NOTE: People that try to compile with gfortran may encounter compilation errors of the sort

pquad.f:1.72:
      subroutine pquad (f, a, b, absacc, relacc, minrul, maxrul,ruleno, 
Error: Invalid character in name at (1)
This is due to what appears to be a different interpretation of the continuation character. To fix the errors, edit the file pquad.f and move all the &'s from the first column to the sixth column, i.e., from
      subroutine pquad (f, a, b, absacc, relacc, minrul, maxrul,ruleno,
&     quads, nevals, ercode)
to
      subroutine pquad (f, a, b, absacc, relacc, minrul,maxrul,ruleno,
     &quads, nevals, ercode)

References

Park, T., Kashyap, V.L., Siemiginowska, A., van Dyk, D., Zezas, A., Heinke, C., & Wargelin, B.J., 2006, ApJ, 652, 610
preprint from 2006-jun-10: [.ps] [.pdf]
[NASA ADS]
 
Park, T., Kashyap, V., Zezas, A., Siemiginowska, A., van Dyk, D., Connors, A., & Heinke, C., 2005, at Six Years of Science with Chandra Symposium, Nov 2-5, 2005, #5.6
Abstract
Poster [.ps]
 
van Dyk, D.A., Park, T., Kashyap, V.L., \& Zezas, A., 2004, AAS-HEAD #8, 16.27
Abstract
Poster [.pdf]
 

Usage and Syntax

Tutorial

How To

BEHR is optimized to run as a batch job
all the parameters are input via the command line.
 
Each parameter must be explicitly specified
e.g., softsrc=10 softbkg=100 softarea=1000, etc.
 
soft and hard are terms used arbitrarily to denote passbands, and no checks are carried out to verify that they are appropriate terms.
The two passbands must not overlap.
 
*src are the counts within the source region, and *bkg are counts within the background region. These are necessarily whole numbers. The ratio of the area of the background region to the area of the source region can be passed to the program via *area.
 
*eff can take into account variations in effective area and exposure times between different observations, or if all calculations must be normalized to a specific instrument.
e.g., if the hardness ratios of ACIS-S data need to be transformed to be comparable with hardness ratios of ACIS-I data obtained on-axis, then softeff and hardeff can be set as unity for ACIS-I data, and as ratios of the ACIS-S to ACIS-I instrument effective areas for ACIS-S data in such a way as to correct for the different low-energy response of the ACIS-S.
 
The default values are generally reliable, but note some practical points:
If working predominantly with HR, the choice for the prior index, softidx=hardidx=1 is preferred due to numerical stability issues.
Use algo=quad if the net counts in either band drop below approximately 15, unless the counts in one band are very large (>100), in which case use algo=gibbs with >5x the default nsim.
 
*idx and *scl define gamma-function priors.
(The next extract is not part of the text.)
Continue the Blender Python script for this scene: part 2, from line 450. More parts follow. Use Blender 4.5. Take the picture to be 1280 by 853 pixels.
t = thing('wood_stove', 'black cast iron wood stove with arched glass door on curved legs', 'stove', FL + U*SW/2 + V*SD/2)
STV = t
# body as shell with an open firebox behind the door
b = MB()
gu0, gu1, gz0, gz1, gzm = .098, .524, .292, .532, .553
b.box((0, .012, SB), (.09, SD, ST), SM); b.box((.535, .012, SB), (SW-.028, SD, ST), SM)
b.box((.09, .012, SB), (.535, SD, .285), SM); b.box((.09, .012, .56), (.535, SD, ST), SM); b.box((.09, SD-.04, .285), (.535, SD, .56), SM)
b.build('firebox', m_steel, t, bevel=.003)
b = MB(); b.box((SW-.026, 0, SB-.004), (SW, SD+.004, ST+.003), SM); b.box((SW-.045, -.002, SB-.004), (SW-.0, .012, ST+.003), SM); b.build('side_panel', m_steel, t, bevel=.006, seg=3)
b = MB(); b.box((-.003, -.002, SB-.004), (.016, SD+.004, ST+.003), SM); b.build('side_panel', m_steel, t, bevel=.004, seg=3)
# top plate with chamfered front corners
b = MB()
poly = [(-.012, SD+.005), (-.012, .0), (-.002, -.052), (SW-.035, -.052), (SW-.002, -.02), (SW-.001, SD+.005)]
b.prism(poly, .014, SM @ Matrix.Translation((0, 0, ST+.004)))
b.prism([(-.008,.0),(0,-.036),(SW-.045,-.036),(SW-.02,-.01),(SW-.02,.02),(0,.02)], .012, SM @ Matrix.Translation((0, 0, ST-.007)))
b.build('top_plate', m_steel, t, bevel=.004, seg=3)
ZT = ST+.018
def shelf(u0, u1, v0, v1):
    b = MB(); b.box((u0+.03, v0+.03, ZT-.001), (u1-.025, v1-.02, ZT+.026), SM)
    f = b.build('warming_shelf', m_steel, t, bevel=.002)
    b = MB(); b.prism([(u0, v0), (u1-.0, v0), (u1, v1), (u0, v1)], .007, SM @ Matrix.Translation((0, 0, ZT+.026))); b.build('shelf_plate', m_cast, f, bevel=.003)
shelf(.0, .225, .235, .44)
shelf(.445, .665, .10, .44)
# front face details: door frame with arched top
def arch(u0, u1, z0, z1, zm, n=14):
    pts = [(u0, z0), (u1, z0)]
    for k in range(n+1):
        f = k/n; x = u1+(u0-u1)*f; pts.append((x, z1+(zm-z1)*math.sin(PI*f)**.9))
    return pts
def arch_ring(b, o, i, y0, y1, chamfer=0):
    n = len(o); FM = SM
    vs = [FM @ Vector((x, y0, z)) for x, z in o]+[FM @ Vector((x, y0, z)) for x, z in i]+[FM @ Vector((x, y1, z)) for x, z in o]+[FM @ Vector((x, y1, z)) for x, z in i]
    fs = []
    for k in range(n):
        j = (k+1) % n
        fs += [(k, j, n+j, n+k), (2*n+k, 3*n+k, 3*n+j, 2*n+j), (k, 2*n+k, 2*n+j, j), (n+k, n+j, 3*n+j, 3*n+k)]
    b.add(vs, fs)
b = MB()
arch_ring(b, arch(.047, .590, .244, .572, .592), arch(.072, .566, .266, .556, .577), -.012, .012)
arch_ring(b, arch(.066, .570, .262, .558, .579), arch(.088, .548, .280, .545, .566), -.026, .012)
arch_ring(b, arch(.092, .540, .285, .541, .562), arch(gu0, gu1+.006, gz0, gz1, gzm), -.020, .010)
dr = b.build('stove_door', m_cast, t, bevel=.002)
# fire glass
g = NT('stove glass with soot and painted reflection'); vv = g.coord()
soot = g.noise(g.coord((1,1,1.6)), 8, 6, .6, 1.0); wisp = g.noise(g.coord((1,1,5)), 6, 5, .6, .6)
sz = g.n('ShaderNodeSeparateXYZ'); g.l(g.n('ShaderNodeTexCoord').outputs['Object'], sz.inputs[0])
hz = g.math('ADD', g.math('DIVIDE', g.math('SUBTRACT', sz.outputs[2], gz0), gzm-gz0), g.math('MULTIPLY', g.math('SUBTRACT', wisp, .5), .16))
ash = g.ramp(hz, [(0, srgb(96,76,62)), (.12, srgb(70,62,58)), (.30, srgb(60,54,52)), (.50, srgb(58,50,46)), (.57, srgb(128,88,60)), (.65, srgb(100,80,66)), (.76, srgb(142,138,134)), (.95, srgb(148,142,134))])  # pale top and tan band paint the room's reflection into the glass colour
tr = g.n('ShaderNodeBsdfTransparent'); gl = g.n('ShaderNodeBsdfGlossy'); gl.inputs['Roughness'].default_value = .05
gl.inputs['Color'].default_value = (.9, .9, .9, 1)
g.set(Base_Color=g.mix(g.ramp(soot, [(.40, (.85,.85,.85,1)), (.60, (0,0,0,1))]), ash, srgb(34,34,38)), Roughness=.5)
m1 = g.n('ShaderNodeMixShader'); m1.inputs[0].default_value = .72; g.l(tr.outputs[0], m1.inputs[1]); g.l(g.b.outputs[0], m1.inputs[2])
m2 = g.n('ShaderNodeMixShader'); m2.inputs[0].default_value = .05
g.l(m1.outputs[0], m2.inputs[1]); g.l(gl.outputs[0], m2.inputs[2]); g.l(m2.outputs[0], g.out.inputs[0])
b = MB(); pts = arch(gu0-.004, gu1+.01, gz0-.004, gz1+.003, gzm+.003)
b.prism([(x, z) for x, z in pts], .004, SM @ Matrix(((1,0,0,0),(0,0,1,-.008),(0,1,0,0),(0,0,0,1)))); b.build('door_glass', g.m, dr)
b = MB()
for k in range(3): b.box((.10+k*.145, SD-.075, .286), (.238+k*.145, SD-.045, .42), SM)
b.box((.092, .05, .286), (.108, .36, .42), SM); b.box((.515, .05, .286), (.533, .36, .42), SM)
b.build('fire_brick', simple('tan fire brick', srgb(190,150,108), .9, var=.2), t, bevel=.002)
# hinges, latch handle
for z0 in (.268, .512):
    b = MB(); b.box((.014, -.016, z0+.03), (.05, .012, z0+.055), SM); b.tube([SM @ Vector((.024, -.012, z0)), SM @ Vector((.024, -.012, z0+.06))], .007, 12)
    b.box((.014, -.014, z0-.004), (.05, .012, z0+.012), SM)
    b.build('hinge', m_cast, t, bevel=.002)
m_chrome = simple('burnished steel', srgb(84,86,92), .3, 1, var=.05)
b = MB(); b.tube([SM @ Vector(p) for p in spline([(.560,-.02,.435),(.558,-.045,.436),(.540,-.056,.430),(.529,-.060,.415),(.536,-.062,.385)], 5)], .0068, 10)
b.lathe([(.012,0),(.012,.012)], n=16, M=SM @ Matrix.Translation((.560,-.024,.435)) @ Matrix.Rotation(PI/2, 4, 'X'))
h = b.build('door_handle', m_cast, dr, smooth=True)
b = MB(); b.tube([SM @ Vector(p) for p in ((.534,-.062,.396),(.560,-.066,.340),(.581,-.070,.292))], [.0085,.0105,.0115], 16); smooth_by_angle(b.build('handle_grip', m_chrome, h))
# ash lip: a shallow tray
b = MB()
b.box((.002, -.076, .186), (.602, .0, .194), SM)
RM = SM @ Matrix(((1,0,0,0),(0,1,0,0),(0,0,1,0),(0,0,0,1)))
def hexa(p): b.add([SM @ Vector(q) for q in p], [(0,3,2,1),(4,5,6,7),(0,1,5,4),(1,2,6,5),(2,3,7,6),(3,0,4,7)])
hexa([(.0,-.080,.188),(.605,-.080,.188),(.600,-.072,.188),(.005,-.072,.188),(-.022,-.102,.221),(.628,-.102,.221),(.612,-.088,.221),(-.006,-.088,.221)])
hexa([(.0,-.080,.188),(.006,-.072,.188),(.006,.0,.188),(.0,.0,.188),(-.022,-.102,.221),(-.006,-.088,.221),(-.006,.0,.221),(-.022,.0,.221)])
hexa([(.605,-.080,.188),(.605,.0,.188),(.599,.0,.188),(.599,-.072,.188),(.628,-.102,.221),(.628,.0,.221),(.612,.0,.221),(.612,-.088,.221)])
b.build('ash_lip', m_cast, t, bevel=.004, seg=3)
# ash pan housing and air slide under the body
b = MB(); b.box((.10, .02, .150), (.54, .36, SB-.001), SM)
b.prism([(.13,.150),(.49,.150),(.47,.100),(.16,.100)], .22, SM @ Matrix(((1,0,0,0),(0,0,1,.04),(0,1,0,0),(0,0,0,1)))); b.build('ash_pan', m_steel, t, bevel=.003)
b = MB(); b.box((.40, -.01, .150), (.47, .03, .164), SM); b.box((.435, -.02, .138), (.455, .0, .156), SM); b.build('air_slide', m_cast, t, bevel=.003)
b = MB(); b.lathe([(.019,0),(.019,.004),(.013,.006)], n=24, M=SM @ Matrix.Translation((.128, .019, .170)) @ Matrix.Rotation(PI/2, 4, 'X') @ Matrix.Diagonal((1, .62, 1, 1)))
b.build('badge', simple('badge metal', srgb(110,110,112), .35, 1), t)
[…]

But starting with the 2007aug16 version, there is a provision to incorporate a user-defined table as a multiplicative function to modify the prior.
This tabulated prior is specified via the keywords softtbl and hardtbl and is currently implemented only for the case algo=gibbs.
The table must be in ASCII, and has a specific format:
line 1: NUMBER_OF_ENTRIES
line 2: the column names, usualy "lamS Pr_lamS" or something of that sort
(can be anything; this line is skipped while the file is read in).
lines 3-EOF: two columns, listing the Poisson source intensity and the
corresponding probability density
Here is an example:
200
lamS Pr_lamS
0.0375 7.936477e-08
0.1125 5.964042e-06
0.1875 4.269368e-05
0.2625 1.521611e-04
0.3375 3.857531e-04
..........................
14.7375 7.817522e-04
14.8125 7.401423e-04
14.8875 7.006752e-04
14.9625 6.632454e-04
The first line is the number of points for the intensity. In the example, we have 200 points for the intensity. The second line is the variable names, where the first column is the intensity and the second column is the probability at the intensity. The tabulated prior distribution begins with the third line and ends with the last line (which should be line 202).
When propagating the posterior probability distribution from one calculation as the prior density for another, these tables can be used as a better means of specifying the priors than the usual gamma-function priors. In such a case, set *idx=1 and *scl=0.
 
A standalone IDL wrapper function called behr_hug() that calls BEHR is available via PINTofALE. Simply copy this file to your local directory to run it. It does not require any additional programs.
An example IDL program that reads from an ASCII input file, calls behr_hug(), and plots the results, is also available (also requires IDLAstro library routines) : behr_test.pro
The input file, behr_test.inp, is assumed to contain whitespace separated columns of:
  1. soft-band counts in source region
  2. hard-band counts in source region
  3. soft-band counts in background region
  4. hard-band counts in background region
  5. ratio of background-to-source area for soft-band
  6. ratio of background-to-source area for hard-band
Both behr_hug.pro and behr_test.pro and the example input file behr_test.inp are available via the tar file in subdirectory BEHR/idl/.
Running behr_test.pro on the data in behr_test.inp, results in the following output. The various quantities calculated by BEHR such as the modes of S, H, R, C, and the mean of HR are plotted along with their error bars.

 
A bug that resulted in some HR upper bounds to be pegged at 0 has been corrected in the 28-aug-2012 version
Bug! [2012-may-17]
Mark Burke discovered that in some cases the upper bound for HR gets pegged consistently at 0 for algo=gibbs and levels>70. We have not tracked down this bug yet, but here is a workaround:
  1. set outputMC=true, which will produce a 2-column file of posterior draws of the source intensities in the two bands.
  2. compute HR=(H-S)/(H+S), sort it, and pick out the appropriate rows to get the equal-tail error range. This can be done on the UNIX command line, as follows:
    cat output_draws.txt | awk '{print ($2-$1)/($2+$1)*1e5}' | sort -n | head -125 | tail -1 | awk '{print $1/1e5}'
    cat output_draws.txt | awk '{print ($2-$1)/($2+$1)*1e5}' | sort -n | head -4875 | tail -1 | awk '{print $1/1e5}'
    
    which returns the equal-tail 95% interval as the 2.5th and 97.5th percentiles assuming 5000 draws. The multiplication and subsequent division by 1e5 are just so sort is not confused by exponential notations.